THE high cost of courses to improve the level of service from taxi drivers in Christchurch has led to councillors rejecting the idea.

At a meeting of the licensing committee on Monday, members discussed plans to ask drivers to complete BTEC and NVQ qualifications in a bid to raise the quality of service for passengers.

They also discussed whether to introduce a safeguarding module for drivers to complete.

However, members felt the fees involved in the BTEC and NVQ courses were too high.

The discussion came after Bournemouth council asked their drivers to complete BTEC and NVQ courses, which led to a concern that drivers were moving to Christchurch to work.

Officers warned that there could be strong opposition to the measure, especially with a lack of government funding.

Councillor Bernie Davis, portfolio holder for safe and healthy communities, said: “Members requested that officers investigate the feasibility of introducing BTEC and NVQ qualifications for hackney carriage and private hire drivers (taxi drivers).

“We were aware that other nearby local authorities required taxi drivers to complete such courses and that this may have resulted in a displacement of applications to Christchurch. It was also felt that such qualifications may improve the general level of service offered to the public.
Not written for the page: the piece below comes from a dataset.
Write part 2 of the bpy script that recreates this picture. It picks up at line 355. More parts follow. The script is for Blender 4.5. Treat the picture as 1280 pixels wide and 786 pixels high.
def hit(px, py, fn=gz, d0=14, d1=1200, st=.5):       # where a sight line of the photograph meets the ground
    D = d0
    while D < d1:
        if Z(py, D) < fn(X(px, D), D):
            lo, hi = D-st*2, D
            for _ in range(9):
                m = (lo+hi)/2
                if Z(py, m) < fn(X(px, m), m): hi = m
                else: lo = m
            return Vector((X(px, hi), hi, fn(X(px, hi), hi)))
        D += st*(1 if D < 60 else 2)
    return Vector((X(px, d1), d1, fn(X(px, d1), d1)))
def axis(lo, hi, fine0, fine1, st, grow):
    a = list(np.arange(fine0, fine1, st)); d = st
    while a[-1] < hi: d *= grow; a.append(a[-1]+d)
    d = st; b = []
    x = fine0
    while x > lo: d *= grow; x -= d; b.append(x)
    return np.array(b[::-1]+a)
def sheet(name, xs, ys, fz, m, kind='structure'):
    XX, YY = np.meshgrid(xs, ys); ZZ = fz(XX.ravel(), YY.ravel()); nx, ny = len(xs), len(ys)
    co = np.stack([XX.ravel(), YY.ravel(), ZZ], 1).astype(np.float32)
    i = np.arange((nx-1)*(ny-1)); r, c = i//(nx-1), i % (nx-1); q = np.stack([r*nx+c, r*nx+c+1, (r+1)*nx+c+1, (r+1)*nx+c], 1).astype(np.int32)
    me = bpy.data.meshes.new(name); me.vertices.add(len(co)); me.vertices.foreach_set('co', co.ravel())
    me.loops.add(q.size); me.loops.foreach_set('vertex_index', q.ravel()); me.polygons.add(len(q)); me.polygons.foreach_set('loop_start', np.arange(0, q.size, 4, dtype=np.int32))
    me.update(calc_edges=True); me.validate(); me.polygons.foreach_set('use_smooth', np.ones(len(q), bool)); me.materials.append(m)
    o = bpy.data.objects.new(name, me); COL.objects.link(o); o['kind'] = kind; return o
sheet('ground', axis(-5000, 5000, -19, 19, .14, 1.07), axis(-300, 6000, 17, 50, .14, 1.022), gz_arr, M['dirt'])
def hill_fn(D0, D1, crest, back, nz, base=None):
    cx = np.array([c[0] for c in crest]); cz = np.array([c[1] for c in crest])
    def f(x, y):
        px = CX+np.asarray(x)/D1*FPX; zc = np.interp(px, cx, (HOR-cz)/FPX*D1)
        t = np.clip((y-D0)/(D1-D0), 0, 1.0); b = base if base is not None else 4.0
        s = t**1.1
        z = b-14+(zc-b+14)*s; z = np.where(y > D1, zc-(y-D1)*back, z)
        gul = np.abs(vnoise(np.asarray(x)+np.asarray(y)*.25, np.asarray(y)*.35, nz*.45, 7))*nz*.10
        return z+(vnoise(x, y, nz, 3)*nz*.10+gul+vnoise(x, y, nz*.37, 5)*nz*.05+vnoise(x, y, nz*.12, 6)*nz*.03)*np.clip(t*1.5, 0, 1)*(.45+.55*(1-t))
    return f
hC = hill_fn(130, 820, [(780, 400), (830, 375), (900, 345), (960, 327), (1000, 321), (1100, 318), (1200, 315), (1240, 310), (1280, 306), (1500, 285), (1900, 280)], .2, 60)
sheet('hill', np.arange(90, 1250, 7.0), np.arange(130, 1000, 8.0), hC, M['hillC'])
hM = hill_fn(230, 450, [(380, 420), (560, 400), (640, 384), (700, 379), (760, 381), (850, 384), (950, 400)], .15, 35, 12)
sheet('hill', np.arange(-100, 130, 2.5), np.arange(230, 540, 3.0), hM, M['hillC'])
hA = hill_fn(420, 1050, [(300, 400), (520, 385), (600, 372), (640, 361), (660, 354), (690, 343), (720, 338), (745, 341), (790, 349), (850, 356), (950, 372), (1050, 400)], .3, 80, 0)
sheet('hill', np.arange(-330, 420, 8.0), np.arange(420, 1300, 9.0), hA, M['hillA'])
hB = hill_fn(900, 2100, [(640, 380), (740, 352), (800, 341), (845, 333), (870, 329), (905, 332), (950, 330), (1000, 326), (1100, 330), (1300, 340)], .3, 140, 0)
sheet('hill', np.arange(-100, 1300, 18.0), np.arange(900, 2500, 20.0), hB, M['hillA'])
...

“At the licensing committee meeting, members decided that the fees presented made it unreasonable to make the qualifications a requirement.

“However, we have requested further investigation into other providers to ensure best value.

“Members did agree to introduce a new safeguarding module, following high profile national case reviews relating to taxi drivers and the safeguarding of children and vulnerable adults.”

The safeguarding module follows the independent inquiry into child sexual abuse in Rotherham.

A report to the committee said officers had considered an e-learning course and seminars, but had “reservations” they could be too in depth and irrelevant.